This engineer reported a difference of thirty feet, and as this would render it impossible to make a direct canal without locks, a scheme was projected for making use of a portion of the Nile, as in the olden time, and having a system of locks where the salt-water canal joined the river. But the chances of war interfered, as the French were compelled to evacuate Egypt before the plan had been reported.
Nothing more was done until 1846, when a mixed commission was appointed to investigate the matter. They exploded the old error of a difference of level, and showed that the height of the water on each side was so nearly the same as to make no appreciable difference. Further than to establish this fact, the commission did not go, except to draw up some elaborate plans, which never amounted to anything.
HOW THE CANAL WAS PLANNED AND DUG.
In 1855, a project was completed by M. de Lesseps, for a canal without locks, and this is the scheme which has been successfully carried out by the Suez Canal Company. Some of the details were changed, but none of them are of any serious consequence.
It would require too much space to record all the diplomatic and other negotiations that attended the inception of the scheme, and the various means adopted to secure the funds necessary for conducting the work. The financial part of it was quite as difficult as the labor of the engineers, and several times it looked as though the enterprise must be abandoned altogether. The whole capital required by the canal, from commencement to completion, was about seventeen million pounds sterling, or eighty-five millions of dollars!
The work of excavating was begun on the 25th of April, 1859, by a few laborers who dug a small ditch in the presence of M. de Lesseps and four directors of the company, on the spot selected for the Mediterranean mouth of the canal. Immediately after this working, encampments were established all along the line, and the enterprise was earnestly pushed. At first, the work was performed without any machinery. Men and donkeys were the active force, the former armed with shovels, and the latter having a couple of baskets hung across their backs.

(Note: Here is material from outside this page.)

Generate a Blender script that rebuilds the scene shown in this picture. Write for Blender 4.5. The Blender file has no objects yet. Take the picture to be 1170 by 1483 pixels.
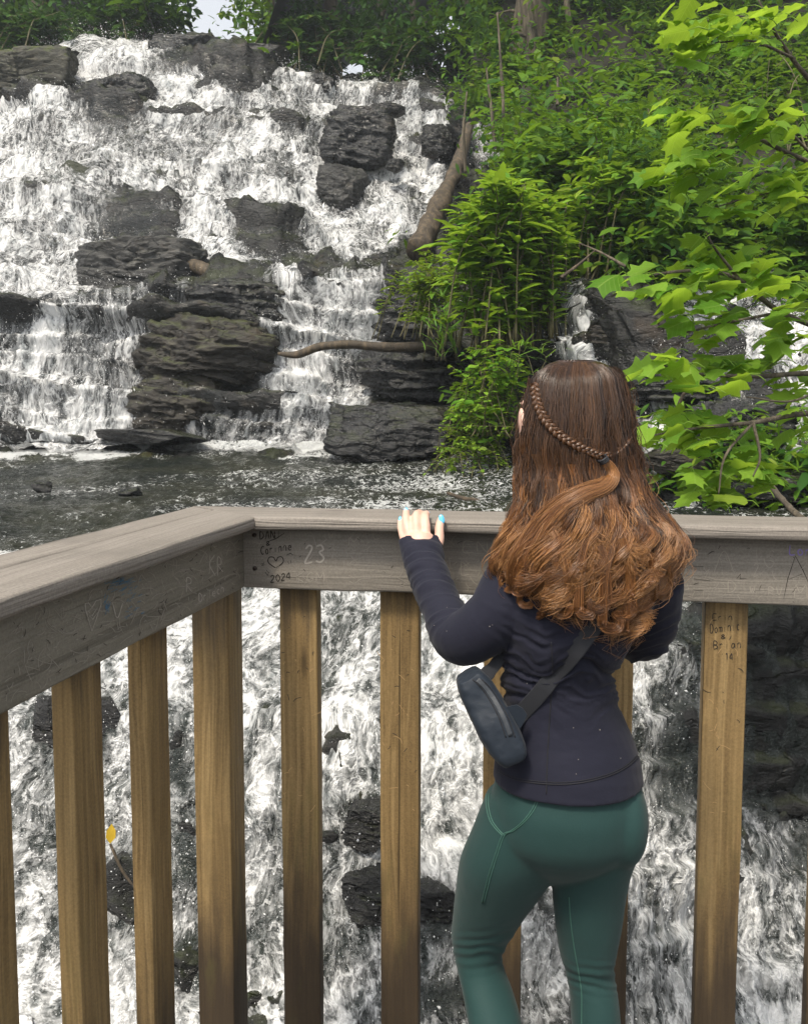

A native would fill the baskets with sand and drive the donkey on. They proceeded to where the burden was to be deposited, and when they arrived there, the baskets were emptied, and the donkey was driven back for a fresh load.
But it was found that the removal from agriculture and their other usual employments of the men necessary for digging the canal, was a serious interference with the affairs of the country. Twenty thousand men were required every month, and the drain was found to be so great that, in 1863, the Khedive refused to furnish them.

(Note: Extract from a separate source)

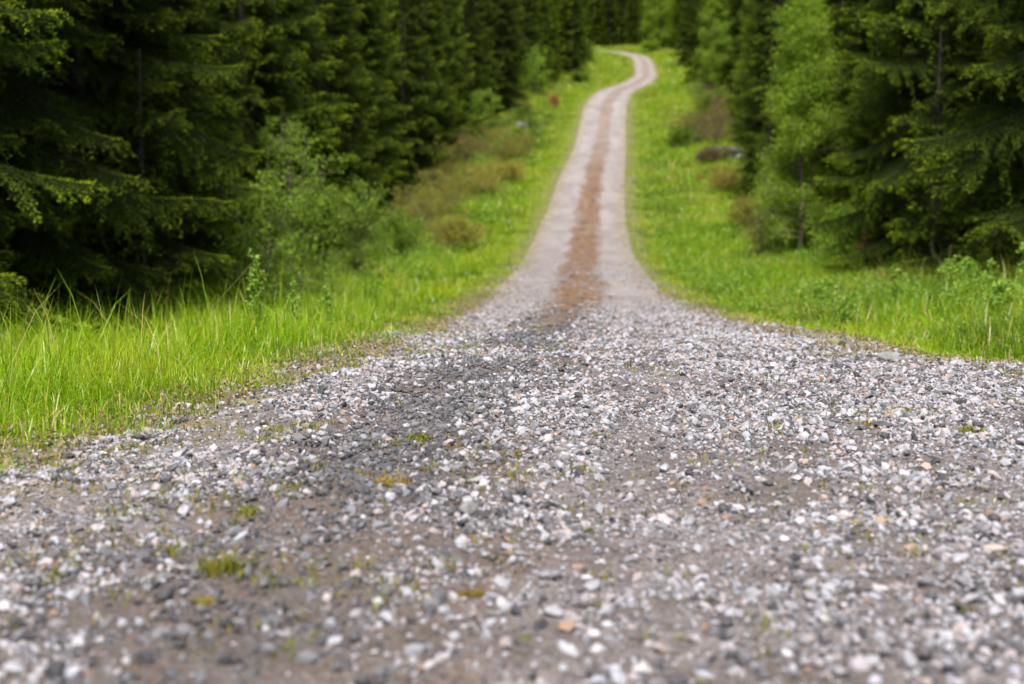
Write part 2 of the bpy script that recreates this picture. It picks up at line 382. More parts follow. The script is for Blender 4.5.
def verge(side, y0, y1, o0, o1, n, hfun, w, lean=(.3, 1.1), dry=.06, edge=.4, clump=1.6, litlean=None):
    y = rng.uniform(y0, y1, n) if y1 / max(y0, 1) < 3 else y0 * (y1 / y0) ** rng.random(n)
    o = rng.uniform(o0, o1, n)
    x = np.where(side < 0, XL(y) - o, XR(y) + o)
    f = fbm(x * clump, y * clump)
    keep = sstep(-.05, edge, o + (fbm(x * 2.2 + 7, y * 2.2) - .5) * 1.5) * (.25 + .75 * sstep(.3, .55, f))
    keep *= 1 - sstep(o1 - 1.5, o1, o + (fbm(x * .5, y * .5) - .5) * 2.0) * .85
    ok = rng.random(n) < keep
    x, y, o = x[ok], y[ok], o[ok]; f = f[ok]
    h = hfun(o, y) * np.exp(rng.normal(0, .28, len(x))) * (.65 + .7 * f)
    ln = np.where(rng.random(len(x)) < .36, rng.uniform(.8, 2.1, len(x)), rng.uniform(.08, .65, len(x)))
    big = fbm(x * .7 + 3, y * .7 + 8)
    tint = np.clip(.44 + 1.9 * (big - .5) + .14 * (o < 1.1) + rng.normal(0, .17, len(x)), 0, .82)
    tint = np.where(rng.random(len(x)) < dry * (1 + 5 * np.exp(-(np.maximum(o, 0) / .45) ** 2) + 2.5 * sstep(2.5, 5, o) * (fbm(x * .5 + 60, y * .5) > .5) + 3.5 * (fbm(x * .45 + 25, y * .22 + 5) > .57) * (y > 20)), rng.uniform(.86, 1, len(x)), tint)
    P = np.stack([x, y, Z(x, y, True) - .01], 1)
    return blades(P, h, np.full(len(x), w) * rng.uniform(.6, 1.3, len(x)), ln, tint)
tall = join([verge(-1, 3.4, 14, .5, 3.6, 420, lambda o, y: .58 + 0 * o, .005, (.3, 1.5), dry=.3, edge=.3),
             verge(-1, 3.2, 9, -.12, 3.4, 42000, lambda o, y: .08 + .33 * sstep(.2, 1.6, o), .0055, (.3, 1.5), edge=.25),
             verge(-1, 9, 22, -.15, 5.0, 42000, lambda o, y: .08 + .34 * sstep(.2, 1.6, o), .0075, (.3, 1.4), edge=.2)])
tag(link('tall_grass', mk_mesh('tall_grass', *tall[:2], [M_GRASS], {'tint': tall[2]})),
    'tall arching bright green grass on the left verge', 'grass', kind='stuff')
short = join([verge(1, 11, 27, 1.2, 7.0, 9000, lambda o, y: .30 + .22 * sstep(1.5, 4, o), .008, (.2, 1.1), dry=.22, edge=.6),
              verge(1, 6.8, 16, -.1, 6.0, 42000, lambda o, y: .05 + .20 * sstep(.3, 2.2, o), .008, (.2, 1.1), dry=.12, edge=1.3),
              verge(1, 16, 40, -.05, 7.5, 52000, lambda o, y: .07 + .20 * sstep(.3, 2.5, o), .014, (.2, 1.1), edge=.6)])
tag(link('verge_grass', mk_mesh('verge_grass', *short[:2], [M_GRASS], {'tint': short[2]})),
    'short bright green grass on the right verge', 'grass', kind='stuff')
mid = join([verge(-1, 22, 60, -.35, 7.0, 42000, lambda o, y: .08 + .18 * sstep(.3, 2.0, o), .018, (.3, 1.2)),
            verge(-1, 60, 150, -.35, 8.0, 34000, lambda o, y: .10 + .22 * sstep(.3, 2.0, o), .04, (.3, 1.2)),
            verge(1, 40, 75, -.35, 8.0, 34000, lambda o, y: .09 + .20 * sstep(.3, 2.0, o), .022, (.3, 1.2)),
            verge(1, 75, 150, -.35, 9.0, 34000, lambda o, y: .10 + .22 * sstep(.3, 2.0, o), .04, (.3, 1.2)),
            verge(-1, 150, 292, -.3, 12.0, 26000, lambda o, y: .12 + .28 * sstep(.3, 2.0, o), .08, (.3, 1.2)),
            verge(1, 150, 292, -.3, 12.0, 26000, lambda o, y: .12 + .28 * sstep(.3, 2.0, o), .08, (.3, 1.2))])
tag(link('meadow_grass', mk_mesh('meadow_grass', *mid[:2], [M_GRASS], {'tint': mid[2]})),
    'bright green grass along both sides of the climbing road', 'grass', kind='stuff')

# broad-leaved ground cover
def leaves(P, size, tint, updir=.7):
    n = len(P)
    nor = nrm(rng.normal(size=(n, 3)) * np.array([1, 1, .6]) + np.array([0, 0, updir]))
    u = nrm(np.cross(nor, rng.normal(size=(n, 3)))); v = np.cross(nor, u)
    s = size[:, None]
    V = np.empty((n, 4, 3))
    V[:, 0] = P; V[:, 1] = P + u * s * .5 + v * s * .32 + nor * s * .08; V[:, 2] = P + u * s - nor * s * .1; V[:, 3] = P + u * s * .5 - v * s * .32 + nor * s * .08
    T = np.array([(0, 1, 2), (0, 2, 3)])
    return V.reshape(-1, 3), ((np.arange(n) * 4)[:, None, None] + T[None]).reshape(-1, 3), np.repeat(tint, 4)
def cover(side, y0, y1, o0, o1, n, size, hmax, thr=.45):
    y = rng.uniform(y0, y1, n); o = rng.uniform(o0, o1, n)
    x = np.where(side < 0, XL(y) - o, XR(y) + o)
    f = fbm(x * .9 + 50, y * .9 + 20)
    ok = rng.random(n) < sstep(thr - .08, thr + .12, f)
    x, y, f = x[ok], y[ok], f[ok]
    P = np.stack([x, y, Z(x, y) + hmax * rng.random(len(x)) ** .7 * (.4 + f)], 1)
    return leaves(P, size * np.exp(rng.normal(0, .3, len(x))), np.clip(.3 + .5 * f + rng.normal(0, .2, len(x)), 0, 1))
cv = join([cover(1, 8, 20, 1.5, 6.5, 14000, .028, .26, .45), cover(1, 15, 28, 2.2, 7.5, 15000, .038, .50, .45), cover(1, 20, 45, .8, 7.5, 26000, .05, .34, .40), cover(-1, 12, 40, 2.0, 7, 10000, .05, .3),
           cover(1, 45, 110, 1.0, 8, 14000, .09, .32), cover(-1, 40, 110, 2.5, 8, 20000, .09, .5, .40)])
tag(link('ground_cover', mk_mesh('ground_cover', *cv[:2], [M_HERB], {'tint': cv[2]})),
    'low broad leaved herbs growing through the roadside grass', 'ground cover', kind='stuff')
# forest floor herbs and fallen litter at the wood's edge
lt = join([cover(-1, 4, 30, -.1, .7, 11000, .022, .05, .40), cover(1, 7, 30, -.1, .9, 11000, .022, .04, .42)])
tag(link('leaf_litter', mk_mesh('leaf_litter', *lt[:2], [M_STRAW], {'tint': lt[2] * .75})),
    'withered straw coloured leaf litter along the gravel edges', 'leaf litter', kind='stuff')

# ------------------------------------------------------------------ spruces
def needles(P, D, ln, wd, spacing_jit=.3):
    n = len(P)
    r = nrm(np.cross(D, rng.normal(size=(n, 3))))
    nd = nrm(D * .55 + r * .85 + np.array([0, 0, -.06]))
    L = (ln * rng.uniform(.7, 1.25, n))[:, None]
    V = np.empty((n, 3, 3))
    V[:, 0] = P - D * wd * .5; V[:, 1] = P + D * wd * .5; V[:, 2] = P + nd * L
    return V
def spray(L, sec, ter, nsp, nl, nw, droop):
    """one spruce branch of length L along +x: stem triangles, needle triangles with tint"""
    ns = max(4, int(L / sec))
    t = np.linspace(.10, 1, ns) ** .9 + rng.normal(0, .3 / ns, ns); t = np.clip(t, .08, 1)
    def axis(t): return np.stack([L * t * (1 - .08 * t), .03 * L * np.sin(t * 5 + droop * 9), L * (-.12 * droop * t - .42 * droop * t ** 2 + .34 * droop * t ** 3.2)], -1)
    def axis_d(t): return nrm(axis(np.minimum(t + .02, 1.02)) - axis(t - .02))
    sgn = np.where(np.arange(ns) % 2, 1., -1.)
    p0 = axis(t); d0 = axis_d(t)
    side = nrm(np.cross(np.array([0, 0, 1.]), d0)) * sgn[:, None]
    an = R(52) + rng.normal(0, .15, ns)
    ls = (.40 * L * np.maximum(1 - t, 0) ** .75 * np.minimum(1, t * 4) + .09) * rng.uniform(.65, 1.2, ns)
    pend = rng.uniform(.10, .75, ns)
    # sample points on the secondaries
    segP, segD, segT, stems = [], [], [], []
    n_t = np.maximum(3, (ls / ter).astype(int))
    for i in range(ns):
        u = (np.arange(n_t[i]) + .5) / n_t[i]
        d = d0[i] * np.cos(an[i]) + side[i] * np.sin(an[i])
        pts = p0[i] + d * (ls[i] * u)[:, None]; pts[:, 2] -= pend[i] * ls[i] * u ** 1.8
        dd = np.repeat(d[None], len(u), 0).copy(); dd[:, 2] -= pend[i] * 1.8 * u ** .8; dd = nrm(dd)
        stems.append((p0[i], pts[-1], .004 + .004 * (1 - t[i])))
        k = max(1, int(ls[i] / n_t[i] / nsp))
        q = np.repeat(pts, k, 0) + np.repeat(dd, k, 0) * ((np.tile(np.arange(k), len(u)) - k / 2) * nsp)[:, None]
        segP.append(q); segD.append(np.repeat(dd, k, 0)); segT.append(np.repeat(u, k) * .75 + .25 * t[i])
        # tertiaries
        tl = (.05 + .16 * (1 - u) * min(1, ls[i] / .5)) * rng.uniform(.6, 1.2, len(u))
        for j in range(len(u)):
            sg = 1 if (j + i) % 2 else -1
            pr = nrm(np.cross(dd[j], np.array([0, 0, 1.]))) * sg
            td = nrm(dd[j] * .65 + pr * .75 + np.array([0, 0, -.15 - .5 * pend[i] * rng.random()]))
            k = max(1, int(tl[j] / nsp)); w = (np.arange(k) + .5) / k
            segP.append(pts[j] + td * (tl[j] * w)[:, None]); segD.append(np.repeat(td[None], k, 0))
            segT.append(.35 * u[j] + .2 * t[i] + .45 * w)
    # leader
    k = max(4, int(2.6 * .8 * L / nsp)); w = .2 + .8 * (np.arange(k) + .5) / k
    segP.append(axis(w) + np.array([0, 0, .012])); segD.append(axis_d(w)); segT.append(w ** 1.5)
    P = np.concatenate(segP); D = np.concatenate(segD); tt = np.concatenate(segT)
    P = P + rng.normal(0, nsp * .3, P.shape)
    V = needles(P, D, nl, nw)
    rt_ = np.clip(P[:, 0] / L, 0, 1)
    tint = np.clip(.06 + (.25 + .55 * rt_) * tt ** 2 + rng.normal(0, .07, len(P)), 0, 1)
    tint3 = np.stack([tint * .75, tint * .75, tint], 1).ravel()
    # stems
    SV, ST = [], []
    m = 8; w = np.linspace(0, .97, m)
    A_ = axis(w)
    ring = np.array([(0, math.cos(a), math.sin(a)) for a in (1.57, 3.67, 5.76)])
    rad = (.004 + .008 * L ** .5) * (1 - w) + .002
    tv = (A_[:, None] + ring[None] * rad[:, None, None]).reshape(-1, 3)
    tt_ = []
    for a in range(m - 1):
        for b in range(3):
            c = (b + 1) % 3
            tt_ += [(3*a+b, 3*a+c, 3*a+3+c), (3*a+b, 3*a+3+c, 3*a+3+b)]
    SV.append(tv); ST.append(np.array(tt_)); base = len(tv)
    for a, b, rr in stems:
        SV.append(np.array([a + (0, 0, rr), a - (0, 0, rr), b])); ST.append(np.array([(base, base+1, base+2)])); base += 3
    return V.reshape(-1, 3), tint3, np.concatenate(SV), np.concatenate(ST)
DET = {'hi': (.060, .050, .0085, .034, .014), 'mid': (.085, .075, .018, .060, .030), 'lo': (.15, .15, .05, .13, .075)}
LIB = {}
def sprays(det):
    if det not in LIB:
        LIB[det] = [(L, [spray(L, *DET[det], droop=dr) for dr in ((.55, .8, 1.0) if det != 'lo' else (.6, .9))]) for L in (3.0, 1.9, 1.0, .5)]
    return LIB[det]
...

Matters then came to a stand still, and the company set about replacing manual labor with machinery. Various machines were devised before success was reached, and the magnificent dredges were made, by which the canal was finished. What was at first thought to be a misfortune proved an advantage, as the dredges were far more economical than manual labor, and enabled the company to finish the work much sooner than would have been possible under the old plan.